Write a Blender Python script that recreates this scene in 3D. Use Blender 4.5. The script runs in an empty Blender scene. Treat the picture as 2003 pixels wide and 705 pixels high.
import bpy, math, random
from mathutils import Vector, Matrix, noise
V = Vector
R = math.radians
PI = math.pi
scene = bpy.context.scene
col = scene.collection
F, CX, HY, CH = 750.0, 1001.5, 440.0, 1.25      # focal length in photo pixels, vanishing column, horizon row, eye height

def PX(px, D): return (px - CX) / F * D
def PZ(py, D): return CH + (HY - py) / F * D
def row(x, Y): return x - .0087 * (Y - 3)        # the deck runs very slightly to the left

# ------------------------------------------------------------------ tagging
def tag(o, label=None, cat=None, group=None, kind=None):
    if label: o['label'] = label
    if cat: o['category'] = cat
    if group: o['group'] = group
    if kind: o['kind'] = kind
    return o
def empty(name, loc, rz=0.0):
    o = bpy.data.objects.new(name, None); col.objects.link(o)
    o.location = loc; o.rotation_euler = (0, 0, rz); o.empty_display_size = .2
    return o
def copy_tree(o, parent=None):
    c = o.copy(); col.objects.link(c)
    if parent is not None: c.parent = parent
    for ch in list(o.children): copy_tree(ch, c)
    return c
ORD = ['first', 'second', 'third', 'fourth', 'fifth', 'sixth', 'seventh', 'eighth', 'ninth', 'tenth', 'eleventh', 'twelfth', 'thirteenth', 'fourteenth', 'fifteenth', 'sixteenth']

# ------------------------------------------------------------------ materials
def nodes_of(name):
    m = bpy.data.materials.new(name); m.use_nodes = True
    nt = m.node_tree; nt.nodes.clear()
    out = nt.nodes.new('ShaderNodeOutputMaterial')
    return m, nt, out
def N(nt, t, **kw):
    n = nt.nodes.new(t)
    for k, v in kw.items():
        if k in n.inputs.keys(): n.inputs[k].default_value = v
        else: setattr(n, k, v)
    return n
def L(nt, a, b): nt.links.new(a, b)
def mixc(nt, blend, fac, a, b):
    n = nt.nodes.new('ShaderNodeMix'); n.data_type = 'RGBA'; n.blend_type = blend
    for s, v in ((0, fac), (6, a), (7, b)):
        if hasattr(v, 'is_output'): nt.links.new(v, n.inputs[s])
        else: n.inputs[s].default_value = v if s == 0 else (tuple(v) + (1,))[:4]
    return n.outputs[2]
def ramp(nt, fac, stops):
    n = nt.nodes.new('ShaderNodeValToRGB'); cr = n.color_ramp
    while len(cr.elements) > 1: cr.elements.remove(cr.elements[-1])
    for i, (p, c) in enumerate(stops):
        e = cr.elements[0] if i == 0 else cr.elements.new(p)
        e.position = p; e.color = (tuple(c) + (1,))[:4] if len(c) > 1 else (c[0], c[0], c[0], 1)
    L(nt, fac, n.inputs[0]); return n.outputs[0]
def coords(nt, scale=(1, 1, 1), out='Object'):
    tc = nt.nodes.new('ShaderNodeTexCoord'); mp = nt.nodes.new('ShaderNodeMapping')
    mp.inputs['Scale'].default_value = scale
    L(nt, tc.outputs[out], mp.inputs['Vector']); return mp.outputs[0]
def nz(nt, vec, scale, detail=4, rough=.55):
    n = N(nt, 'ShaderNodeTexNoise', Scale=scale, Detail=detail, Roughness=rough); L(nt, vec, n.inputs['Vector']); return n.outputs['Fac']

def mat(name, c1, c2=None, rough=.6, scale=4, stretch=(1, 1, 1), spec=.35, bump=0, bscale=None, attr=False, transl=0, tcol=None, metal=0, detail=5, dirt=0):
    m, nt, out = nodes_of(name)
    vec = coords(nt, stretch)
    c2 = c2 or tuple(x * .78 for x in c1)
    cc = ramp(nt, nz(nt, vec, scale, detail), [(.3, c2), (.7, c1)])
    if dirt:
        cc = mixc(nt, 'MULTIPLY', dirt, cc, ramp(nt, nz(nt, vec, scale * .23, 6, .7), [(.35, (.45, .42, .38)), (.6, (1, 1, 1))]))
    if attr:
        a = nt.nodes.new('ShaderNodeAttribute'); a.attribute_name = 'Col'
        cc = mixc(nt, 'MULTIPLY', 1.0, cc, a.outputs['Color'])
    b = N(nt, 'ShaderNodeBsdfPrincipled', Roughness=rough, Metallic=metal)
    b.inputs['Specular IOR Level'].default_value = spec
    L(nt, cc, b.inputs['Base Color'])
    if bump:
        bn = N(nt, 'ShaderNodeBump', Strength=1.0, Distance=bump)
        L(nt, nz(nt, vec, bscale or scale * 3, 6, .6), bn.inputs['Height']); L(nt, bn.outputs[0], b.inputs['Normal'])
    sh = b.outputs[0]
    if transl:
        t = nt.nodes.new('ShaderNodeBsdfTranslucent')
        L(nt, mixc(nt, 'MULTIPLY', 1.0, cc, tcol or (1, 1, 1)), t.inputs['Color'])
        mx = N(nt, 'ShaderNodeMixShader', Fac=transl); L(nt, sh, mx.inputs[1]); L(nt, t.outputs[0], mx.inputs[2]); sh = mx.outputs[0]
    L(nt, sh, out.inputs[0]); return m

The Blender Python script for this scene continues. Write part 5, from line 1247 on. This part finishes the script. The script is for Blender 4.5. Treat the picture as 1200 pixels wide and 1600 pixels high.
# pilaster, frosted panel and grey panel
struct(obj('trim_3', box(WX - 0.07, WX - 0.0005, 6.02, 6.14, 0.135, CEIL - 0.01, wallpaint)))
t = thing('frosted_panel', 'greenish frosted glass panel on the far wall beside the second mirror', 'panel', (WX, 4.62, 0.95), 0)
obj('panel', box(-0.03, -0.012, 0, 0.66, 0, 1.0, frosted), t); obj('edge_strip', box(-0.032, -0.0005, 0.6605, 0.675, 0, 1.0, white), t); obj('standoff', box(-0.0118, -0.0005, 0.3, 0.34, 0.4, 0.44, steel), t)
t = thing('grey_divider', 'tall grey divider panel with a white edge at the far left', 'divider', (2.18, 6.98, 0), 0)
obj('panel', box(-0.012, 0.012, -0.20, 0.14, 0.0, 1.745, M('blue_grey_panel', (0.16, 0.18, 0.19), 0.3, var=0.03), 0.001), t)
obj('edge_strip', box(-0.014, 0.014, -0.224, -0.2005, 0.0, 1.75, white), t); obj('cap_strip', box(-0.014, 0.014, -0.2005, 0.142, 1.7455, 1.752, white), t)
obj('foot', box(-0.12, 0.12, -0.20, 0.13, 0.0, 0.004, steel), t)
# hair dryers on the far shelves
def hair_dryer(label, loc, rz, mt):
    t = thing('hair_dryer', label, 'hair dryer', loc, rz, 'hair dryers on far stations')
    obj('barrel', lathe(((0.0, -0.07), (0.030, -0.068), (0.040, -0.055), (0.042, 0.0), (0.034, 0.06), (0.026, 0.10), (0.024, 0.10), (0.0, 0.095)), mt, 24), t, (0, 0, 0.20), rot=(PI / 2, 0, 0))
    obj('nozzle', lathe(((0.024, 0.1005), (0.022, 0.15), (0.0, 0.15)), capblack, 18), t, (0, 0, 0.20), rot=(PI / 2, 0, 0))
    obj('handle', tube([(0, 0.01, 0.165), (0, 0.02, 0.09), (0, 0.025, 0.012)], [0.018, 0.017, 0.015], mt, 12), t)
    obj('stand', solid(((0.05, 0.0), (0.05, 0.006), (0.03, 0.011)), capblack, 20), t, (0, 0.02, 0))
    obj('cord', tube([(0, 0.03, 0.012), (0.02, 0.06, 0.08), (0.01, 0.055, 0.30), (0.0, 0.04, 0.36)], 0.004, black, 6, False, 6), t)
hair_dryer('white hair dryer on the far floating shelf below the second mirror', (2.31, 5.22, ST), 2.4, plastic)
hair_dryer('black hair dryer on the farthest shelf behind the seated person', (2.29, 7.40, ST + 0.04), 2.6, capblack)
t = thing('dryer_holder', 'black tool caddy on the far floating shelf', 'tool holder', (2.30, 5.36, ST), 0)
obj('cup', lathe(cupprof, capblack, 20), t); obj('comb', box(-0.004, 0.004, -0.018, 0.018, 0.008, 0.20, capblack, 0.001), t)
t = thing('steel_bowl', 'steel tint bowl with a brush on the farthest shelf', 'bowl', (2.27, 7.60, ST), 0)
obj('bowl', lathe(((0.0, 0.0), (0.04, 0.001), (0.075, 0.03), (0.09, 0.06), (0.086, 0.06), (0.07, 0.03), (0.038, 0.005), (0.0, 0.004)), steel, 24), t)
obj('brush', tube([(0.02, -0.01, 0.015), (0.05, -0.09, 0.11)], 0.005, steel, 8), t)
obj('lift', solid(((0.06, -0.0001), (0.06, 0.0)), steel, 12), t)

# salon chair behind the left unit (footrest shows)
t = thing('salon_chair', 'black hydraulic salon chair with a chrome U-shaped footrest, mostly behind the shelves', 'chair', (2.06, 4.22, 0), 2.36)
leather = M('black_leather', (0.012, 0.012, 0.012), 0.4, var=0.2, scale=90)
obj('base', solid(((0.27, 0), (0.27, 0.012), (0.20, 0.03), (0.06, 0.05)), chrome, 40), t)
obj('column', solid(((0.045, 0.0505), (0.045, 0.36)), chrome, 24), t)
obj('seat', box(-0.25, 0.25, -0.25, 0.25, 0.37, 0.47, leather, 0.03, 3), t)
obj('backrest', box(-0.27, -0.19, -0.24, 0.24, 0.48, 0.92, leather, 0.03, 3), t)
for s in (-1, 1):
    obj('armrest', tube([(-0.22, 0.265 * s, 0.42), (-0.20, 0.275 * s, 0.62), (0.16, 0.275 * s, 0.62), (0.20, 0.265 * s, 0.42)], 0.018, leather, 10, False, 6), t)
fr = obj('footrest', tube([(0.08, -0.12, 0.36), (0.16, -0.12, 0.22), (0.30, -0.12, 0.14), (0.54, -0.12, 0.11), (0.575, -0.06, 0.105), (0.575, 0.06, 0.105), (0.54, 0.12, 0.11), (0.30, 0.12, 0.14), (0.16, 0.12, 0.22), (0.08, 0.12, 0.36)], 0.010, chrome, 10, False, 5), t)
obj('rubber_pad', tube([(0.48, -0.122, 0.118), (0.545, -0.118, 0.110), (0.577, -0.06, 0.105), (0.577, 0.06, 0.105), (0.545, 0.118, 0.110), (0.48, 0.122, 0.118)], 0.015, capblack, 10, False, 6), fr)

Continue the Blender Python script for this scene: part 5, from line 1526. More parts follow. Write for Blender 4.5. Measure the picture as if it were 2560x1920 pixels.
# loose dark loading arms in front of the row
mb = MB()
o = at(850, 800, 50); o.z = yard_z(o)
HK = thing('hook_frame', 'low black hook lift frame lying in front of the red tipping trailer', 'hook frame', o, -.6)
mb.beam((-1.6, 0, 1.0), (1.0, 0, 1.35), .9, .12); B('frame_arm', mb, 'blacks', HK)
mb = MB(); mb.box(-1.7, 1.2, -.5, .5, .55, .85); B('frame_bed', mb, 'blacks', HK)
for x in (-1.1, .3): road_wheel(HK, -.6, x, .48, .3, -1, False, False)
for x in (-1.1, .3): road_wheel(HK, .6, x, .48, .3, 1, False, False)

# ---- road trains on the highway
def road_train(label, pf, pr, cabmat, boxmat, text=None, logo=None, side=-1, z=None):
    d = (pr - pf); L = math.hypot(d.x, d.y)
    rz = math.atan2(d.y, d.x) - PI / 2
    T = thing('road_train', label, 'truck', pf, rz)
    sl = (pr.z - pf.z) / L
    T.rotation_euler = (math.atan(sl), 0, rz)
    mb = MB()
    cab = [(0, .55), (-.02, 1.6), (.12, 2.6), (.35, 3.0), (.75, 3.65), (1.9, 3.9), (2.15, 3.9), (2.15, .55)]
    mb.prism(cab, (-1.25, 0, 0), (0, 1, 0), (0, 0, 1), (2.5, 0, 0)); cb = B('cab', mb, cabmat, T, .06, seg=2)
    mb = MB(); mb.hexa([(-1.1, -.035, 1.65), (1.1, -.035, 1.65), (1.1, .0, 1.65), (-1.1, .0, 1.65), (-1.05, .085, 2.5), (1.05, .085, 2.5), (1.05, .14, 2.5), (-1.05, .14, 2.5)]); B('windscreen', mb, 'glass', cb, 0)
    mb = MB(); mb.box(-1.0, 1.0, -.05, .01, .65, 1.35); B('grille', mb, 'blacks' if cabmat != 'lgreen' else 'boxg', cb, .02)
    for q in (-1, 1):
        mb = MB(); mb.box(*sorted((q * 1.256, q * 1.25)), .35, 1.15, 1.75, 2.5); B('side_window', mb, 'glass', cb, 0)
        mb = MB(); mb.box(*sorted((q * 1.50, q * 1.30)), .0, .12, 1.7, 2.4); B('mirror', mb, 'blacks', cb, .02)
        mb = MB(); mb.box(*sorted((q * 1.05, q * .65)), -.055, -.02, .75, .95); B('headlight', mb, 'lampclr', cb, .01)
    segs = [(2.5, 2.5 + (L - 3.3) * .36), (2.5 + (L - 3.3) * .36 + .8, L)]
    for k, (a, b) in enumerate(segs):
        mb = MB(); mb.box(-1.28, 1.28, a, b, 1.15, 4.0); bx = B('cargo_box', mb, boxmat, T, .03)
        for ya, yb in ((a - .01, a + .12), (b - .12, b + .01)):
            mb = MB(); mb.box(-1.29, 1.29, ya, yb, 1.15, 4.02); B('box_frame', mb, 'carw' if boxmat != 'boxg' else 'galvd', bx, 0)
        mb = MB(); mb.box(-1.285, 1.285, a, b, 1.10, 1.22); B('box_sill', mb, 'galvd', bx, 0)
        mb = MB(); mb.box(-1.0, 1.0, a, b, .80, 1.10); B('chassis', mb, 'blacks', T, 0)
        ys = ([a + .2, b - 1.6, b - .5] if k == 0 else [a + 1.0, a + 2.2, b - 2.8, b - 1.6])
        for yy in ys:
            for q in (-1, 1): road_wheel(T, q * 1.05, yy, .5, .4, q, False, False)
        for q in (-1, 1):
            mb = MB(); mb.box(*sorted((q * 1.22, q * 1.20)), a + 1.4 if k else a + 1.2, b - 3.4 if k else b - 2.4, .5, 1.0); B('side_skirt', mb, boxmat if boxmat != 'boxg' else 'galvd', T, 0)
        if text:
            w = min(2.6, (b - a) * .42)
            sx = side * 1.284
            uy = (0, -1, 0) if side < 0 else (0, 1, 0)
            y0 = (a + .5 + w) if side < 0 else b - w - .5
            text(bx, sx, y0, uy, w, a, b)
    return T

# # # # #

→ **Exercise brief**
Please print the lines from the start of the records up to and including the line with "def row(x, Y): return", copying each one exactly and leaving out the rest.

→ **Task output**
Write a Blender Python script that recreates this scene in 3D. Use Blender 4.5. The script runs in an empty Blender scene. Treat the picture as 2003 pixels wide and 705 pixels high.
import bpy, math, random
from mathutils import Vector, Matrix, noise
V = Vector
R = math.radians
PI = math.pi
scene = bpy.context.scene
col = scene.collection
F, CX, HY, CH = 750.0, 1001.5, 440.0, 1.25      # focal length in photo pixels, vanishing column, horizon row, eye height

def PX(px, D): return (px - CX) / F * D
def PZ(py, D): return CH + (HY - py) / F * D
def row(x, Y): return x - .0087 * (Y - 3)        # the deck runs very slightly to the left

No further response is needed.